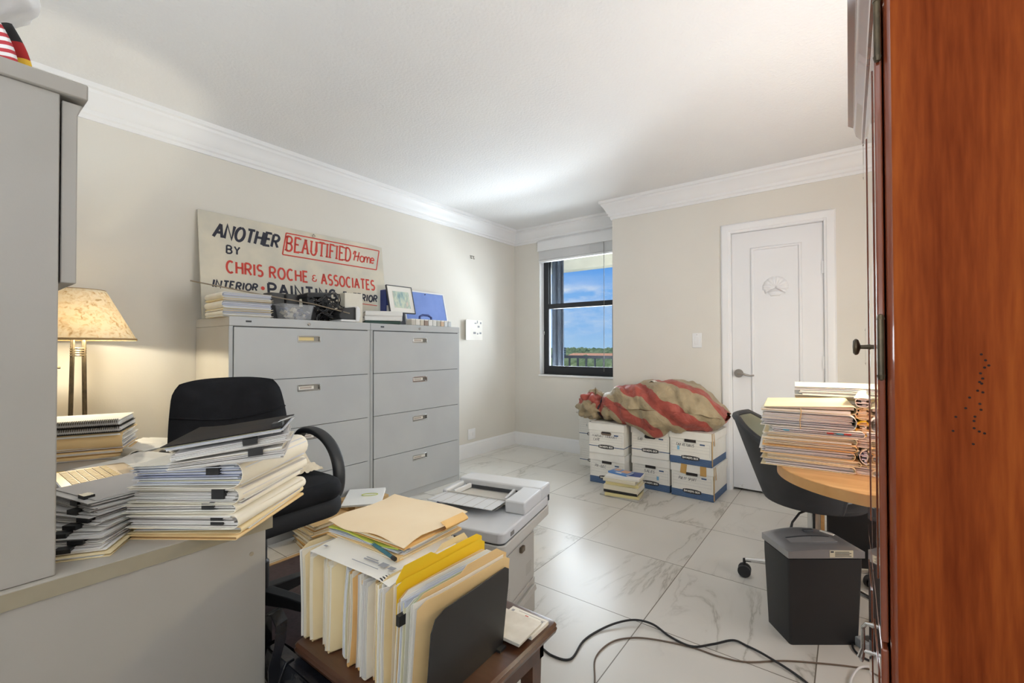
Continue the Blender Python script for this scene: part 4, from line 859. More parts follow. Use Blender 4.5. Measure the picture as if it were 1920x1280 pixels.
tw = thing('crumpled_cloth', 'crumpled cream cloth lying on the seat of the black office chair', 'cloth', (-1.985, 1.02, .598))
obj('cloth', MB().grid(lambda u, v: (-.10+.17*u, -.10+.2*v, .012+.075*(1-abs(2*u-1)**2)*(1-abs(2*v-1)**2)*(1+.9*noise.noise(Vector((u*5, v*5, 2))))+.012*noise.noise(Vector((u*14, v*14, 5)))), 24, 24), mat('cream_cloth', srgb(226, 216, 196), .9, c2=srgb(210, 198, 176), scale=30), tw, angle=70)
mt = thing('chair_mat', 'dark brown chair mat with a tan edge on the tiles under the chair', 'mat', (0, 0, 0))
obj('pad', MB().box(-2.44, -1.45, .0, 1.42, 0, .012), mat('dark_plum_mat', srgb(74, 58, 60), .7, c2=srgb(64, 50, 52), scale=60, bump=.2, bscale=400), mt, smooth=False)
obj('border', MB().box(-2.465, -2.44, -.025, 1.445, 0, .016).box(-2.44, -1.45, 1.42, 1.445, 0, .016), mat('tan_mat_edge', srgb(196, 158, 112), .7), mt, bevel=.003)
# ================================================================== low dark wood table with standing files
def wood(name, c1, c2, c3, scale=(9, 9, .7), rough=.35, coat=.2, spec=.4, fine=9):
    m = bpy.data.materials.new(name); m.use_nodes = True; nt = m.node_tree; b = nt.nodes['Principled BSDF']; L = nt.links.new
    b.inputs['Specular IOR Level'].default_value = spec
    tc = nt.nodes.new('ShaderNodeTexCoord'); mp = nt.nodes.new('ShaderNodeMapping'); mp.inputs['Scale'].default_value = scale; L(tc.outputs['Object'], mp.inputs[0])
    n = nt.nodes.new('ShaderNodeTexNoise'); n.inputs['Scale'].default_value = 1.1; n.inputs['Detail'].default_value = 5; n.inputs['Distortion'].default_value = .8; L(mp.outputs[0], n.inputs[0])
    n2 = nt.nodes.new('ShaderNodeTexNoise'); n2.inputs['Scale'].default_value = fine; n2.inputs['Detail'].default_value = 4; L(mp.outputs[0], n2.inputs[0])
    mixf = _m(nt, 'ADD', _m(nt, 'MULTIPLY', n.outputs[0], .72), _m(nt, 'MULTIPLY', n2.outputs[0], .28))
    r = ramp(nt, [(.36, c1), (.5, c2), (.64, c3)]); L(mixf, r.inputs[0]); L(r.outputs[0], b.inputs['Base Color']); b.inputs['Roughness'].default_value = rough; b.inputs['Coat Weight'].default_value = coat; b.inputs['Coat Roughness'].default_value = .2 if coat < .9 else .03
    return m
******
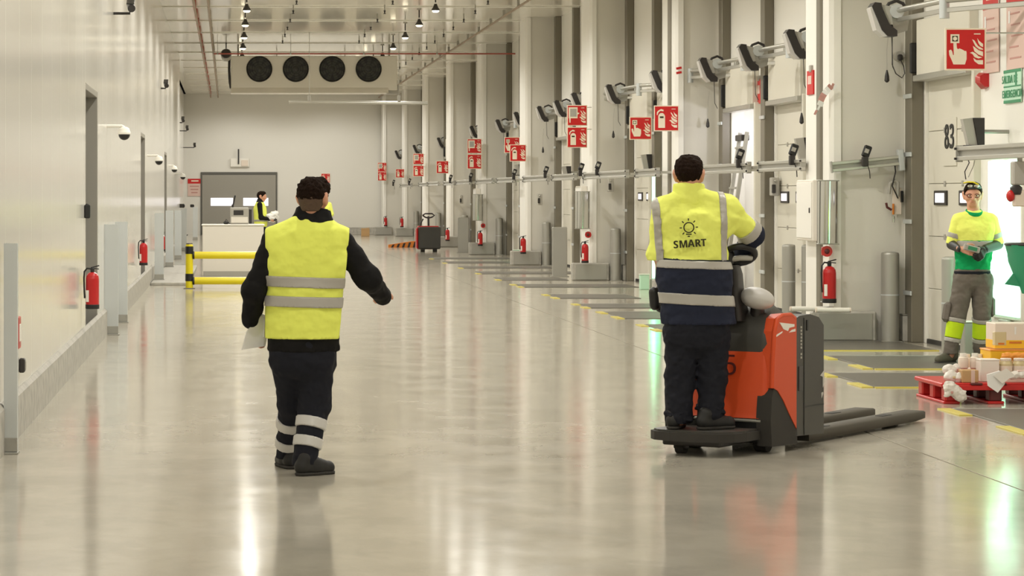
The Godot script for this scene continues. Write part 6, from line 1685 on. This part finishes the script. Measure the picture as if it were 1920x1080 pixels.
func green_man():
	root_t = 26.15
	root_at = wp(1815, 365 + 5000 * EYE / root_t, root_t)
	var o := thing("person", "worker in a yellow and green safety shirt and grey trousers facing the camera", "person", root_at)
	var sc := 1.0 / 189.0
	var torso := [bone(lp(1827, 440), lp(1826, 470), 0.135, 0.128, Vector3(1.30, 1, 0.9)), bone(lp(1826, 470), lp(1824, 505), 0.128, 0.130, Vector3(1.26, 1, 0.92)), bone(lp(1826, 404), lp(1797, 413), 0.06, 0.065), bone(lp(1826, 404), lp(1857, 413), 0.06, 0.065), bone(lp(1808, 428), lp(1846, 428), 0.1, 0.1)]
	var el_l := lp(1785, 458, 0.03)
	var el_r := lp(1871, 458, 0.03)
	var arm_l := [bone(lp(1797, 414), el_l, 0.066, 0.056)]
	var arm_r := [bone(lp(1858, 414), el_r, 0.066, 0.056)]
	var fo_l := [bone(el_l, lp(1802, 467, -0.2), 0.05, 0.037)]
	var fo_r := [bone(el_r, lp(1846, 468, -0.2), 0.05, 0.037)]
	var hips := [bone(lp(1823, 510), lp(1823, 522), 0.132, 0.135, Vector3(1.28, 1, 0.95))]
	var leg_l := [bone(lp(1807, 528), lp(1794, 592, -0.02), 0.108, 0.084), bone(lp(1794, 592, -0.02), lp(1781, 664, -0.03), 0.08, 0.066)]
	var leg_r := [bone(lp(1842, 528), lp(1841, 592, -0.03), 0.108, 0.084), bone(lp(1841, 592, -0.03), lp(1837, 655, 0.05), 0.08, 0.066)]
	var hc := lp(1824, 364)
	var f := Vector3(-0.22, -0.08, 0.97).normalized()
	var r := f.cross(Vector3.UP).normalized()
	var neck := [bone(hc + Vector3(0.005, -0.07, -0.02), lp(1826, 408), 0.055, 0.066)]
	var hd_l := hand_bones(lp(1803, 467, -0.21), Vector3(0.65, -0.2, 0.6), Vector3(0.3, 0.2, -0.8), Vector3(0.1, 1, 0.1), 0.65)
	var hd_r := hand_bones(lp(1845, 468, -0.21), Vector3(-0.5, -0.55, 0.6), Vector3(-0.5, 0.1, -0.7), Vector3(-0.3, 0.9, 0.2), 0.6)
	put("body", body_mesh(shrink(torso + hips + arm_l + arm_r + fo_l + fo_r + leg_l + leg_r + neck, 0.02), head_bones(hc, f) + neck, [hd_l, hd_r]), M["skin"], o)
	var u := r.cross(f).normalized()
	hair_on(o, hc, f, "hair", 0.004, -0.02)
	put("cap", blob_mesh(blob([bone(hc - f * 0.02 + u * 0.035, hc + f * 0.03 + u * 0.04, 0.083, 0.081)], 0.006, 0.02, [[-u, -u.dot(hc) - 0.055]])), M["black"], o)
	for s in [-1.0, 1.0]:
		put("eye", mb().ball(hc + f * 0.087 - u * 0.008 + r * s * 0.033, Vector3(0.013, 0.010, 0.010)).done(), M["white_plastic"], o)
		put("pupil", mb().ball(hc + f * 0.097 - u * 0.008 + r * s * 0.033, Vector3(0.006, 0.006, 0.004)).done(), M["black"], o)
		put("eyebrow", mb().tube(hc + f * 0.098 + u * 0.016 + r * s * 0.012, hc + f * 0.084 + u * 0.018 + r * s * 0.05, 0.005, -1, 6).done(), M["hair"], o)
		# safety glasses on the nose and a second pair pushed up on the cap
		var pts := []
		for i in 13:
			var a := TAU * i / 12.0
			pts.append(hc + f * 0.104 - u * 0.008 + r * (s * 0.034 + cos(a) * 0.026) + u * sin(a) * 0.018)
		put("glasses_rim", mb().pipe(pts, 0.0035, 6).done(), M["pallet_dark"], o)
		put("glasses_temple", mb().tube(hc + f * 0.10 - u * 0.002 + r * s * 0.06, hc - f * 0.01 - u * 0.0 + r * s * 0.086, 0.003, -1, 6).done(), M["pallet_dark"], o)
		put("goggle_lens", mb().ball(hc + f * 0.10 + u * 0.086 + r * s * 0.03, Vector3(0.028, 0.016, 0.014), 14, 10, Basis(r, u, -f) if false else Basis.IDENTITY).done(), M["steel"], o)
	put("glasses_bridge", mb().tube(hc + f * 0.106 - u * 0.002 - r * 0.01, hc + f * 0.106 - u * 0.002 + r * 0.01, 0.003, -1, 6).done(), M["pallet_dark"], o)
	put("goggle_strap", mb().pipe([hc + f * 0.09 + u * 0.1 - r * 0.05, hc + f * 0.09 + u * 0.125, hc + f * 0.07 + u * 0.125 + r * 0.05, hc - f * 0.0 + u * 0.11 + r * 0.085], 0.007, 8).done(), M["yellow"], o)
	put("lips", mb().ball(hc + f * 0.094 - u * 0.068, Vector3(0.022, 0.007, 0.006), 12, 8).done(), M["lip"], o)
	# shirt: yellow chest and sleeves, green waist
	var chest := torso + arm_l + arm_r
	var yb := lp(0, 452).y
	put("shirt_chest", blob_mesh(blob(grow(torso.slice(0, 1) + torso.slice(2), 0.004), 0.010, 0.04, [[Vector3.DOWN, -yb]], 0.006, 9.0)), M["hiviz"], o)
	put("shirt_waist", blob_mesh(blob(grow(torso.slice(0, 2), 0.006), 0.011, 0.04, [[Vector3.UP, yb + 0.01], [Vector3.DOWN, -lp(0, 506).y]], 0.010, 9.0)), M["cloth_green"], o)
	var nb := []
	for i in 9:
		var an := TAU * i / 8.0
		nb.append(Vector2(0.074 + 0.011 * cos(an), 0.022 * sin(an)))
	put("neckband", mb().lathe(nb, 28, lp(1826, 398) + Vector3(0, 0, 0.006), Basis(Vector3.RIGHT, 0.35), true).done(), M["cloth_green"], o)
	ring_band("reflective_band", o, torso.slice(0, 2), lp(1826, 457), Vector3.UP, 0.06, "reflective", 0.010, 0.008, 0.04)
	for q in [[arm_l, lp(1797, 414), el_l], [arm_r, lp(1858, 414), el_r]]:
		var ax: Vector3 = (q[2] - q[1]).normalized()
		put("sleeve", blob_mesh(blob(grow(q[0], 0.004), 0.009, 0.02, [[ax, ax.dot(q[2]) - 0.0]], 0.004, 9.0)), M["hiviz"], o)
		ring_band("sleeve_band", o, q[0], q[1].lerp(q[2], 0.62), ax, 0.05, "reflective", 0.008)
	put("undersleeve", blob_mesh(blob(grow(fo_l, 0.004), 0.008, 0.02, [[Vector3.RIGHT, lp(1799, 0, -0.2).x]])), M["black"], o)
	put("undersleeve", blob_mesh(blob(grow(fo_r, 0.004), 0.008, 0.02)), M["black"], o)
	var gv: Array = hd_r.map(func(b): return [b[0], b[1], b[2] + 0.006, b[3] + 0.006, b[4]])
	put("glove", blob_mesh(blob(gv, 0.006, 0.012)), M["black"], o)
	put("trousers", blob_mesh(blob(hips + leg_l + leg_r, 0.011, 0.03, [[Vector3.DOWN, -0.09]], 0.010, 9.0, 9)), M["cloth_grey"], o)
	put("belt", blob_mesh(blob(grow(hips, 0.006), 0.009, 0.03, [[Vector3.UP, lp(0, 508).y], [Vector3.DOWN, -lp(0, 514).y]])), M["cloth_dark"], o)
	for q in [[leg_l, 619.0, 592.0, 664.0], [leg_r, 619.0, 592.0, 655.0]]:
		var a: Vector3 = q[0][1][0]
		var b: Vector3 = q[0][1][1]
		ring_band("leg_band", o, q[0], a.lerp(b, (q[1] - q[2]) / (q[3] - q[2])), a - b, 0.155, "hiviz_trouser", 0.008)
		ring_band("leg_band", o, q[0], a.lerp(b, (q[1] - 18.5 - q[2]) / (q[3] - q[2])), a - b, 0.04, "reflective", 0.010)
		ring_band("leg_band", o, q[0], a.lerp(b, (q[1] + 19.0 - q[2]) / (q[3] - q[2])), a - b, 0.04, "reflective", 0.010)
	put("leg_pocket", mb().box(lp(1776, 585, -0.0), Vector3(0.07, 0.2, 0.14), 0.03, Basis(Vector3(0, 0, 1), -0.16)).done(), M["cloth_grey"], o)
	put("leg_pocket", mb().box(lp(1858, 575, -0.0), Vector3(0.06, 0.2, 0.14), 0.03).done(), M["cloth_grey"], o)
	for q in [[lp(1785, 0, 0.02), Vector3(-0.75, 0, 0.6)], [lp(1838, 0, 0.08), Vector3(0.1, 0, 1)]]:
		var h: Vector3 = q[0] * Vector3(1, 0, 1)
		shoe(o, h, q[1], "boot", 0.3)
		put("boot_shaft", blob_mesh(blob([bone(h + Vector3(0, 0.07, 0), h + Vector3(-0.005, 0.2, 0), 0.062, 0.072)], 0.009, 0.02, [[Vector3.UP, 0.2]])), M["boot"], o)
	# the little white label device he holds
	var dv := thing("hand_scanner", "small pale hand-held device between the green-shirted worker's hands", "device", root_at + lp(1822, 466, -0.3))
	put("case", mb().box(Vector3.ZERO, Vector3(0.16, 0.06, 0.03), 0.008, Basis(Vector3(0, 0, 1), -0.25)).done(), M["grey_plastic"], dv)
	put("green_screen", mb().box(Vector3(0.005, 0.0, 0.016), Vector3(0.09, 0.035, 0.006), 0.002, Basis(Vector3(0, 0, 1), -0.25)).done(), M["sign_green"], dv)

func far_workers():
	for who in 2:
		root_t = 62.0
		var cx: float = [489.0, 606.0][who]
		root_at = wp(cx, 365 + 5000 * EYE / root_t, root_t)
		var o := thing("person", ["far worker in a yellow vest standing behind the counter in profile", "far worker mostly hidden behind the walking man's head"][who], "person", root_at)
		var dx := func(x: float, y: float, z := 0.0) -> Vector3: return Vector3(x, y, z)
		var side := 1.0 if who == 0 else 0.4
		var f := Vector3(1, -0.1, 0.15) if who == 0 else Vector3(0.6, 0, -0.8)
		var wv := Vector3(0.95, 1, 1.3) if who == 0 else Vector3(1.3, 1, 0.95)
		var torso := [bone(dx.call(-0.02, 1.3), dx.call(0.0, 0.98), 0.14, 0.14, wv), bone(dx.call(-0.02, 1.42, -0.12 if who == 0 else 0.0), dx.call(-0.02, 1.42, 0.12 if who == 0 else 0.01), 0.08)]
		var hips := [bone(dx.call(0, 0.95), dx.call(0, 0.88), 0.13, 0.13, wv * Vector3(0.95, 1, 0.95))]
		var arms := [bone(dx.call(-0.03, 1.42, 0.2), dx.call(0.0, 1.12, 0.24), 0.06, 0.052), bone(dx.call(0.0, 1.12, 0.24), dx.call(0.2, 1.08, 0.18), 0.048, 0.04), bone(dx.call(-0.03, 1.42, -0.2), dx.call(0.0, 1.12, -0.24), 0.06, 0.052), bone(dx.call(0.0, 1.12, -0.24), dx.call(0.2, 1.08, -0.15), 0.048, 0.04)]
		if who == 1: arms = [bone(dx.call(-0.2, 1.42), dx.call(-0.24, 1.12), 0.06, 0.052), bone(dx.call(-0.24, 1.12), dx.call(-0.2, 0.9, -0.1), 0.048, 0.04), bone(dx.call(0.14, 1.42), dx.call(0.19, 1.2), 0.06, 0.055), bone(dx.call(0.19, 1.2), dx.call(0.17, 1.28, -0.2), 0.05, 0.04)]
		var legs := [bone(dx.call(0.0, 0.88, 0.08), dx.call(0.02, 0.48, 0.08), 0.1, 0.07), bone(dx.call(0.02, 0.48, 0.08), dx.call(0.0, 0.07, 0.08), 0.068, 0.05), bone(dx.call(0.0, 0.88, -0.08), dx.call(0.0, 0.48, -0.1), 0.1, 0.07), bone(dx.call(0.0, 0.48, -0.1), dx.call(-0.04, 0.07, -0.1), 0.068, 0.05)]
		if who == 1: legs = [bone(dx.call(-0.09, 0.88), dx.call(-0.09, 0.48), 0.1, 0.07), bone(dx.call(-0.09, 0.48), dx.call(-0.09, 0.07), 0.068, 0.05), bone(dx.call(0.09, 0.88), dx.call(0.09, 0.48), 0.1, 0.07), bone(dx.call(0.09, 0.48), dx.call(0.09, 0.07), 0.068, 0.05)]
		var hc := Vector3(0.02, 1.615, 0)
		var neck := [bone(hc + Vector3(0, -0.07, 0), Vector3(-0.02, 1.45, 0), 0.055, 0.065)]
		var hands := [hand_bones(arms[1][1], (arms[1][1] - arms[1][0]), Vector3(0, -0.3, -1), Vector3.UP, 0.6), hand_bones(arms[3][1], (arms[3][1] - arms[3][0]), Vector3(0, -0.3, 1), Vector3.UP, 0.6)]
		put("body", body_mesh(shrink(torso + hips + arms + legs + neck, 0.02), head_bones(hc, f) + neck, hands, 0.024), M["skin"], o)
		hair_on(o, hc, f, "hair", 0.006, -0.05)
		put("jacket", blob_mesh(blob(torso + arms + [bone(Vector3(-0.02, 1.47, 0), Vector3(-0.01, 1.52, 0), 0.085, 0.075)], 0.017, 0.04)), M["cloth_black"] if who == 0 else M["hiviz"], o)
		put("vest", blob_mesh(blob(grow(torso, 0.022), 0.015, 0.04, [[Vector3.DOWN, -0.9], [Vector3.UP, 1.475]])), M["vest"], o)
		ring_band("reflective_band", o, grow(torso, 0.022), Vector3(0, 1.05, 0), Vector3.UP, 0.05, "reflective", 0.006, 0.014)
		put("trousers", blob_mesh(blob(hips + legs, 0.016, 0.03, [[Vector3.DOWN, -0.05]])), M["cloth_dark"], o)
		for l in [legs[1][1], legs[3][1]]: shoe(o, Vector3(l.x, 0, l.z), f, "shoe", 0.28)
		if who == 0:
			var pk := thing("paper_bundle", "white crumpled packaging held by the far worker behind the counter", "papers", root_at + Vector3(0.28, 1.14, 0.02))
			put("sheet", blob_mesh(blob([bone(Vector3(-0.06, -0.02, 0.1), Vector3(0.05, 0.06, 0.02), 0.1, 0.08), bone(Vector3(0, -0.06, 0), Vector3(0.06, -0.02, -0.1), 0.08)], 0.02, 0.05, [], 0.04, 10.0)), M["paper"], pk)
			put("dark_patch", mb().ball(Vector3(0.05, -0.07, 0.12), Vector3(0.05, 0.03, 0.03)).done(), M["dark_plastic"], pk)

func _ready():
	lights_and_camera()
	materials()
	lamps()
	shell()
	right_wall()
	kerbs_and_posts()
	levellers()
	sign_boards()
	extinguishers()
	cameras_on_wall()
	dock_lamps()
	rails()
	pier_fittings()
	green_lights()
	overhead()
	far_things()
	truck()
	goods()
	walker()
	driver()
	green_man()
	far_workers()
******
Which lines include the word "Measure"? Copy every one of them.

* **RESULT BELOW**:
Continue the Blender Python script for this scene: part 4, from line 859. More parts follow. Use Blender 4.5. Measure the picture as if it were 1920x1280 pixels.
The Godot script for this scene continues. Write part 6, from line 1685 on. This part finishes the script. Measure the picture as if it were 1920x1080 pixels.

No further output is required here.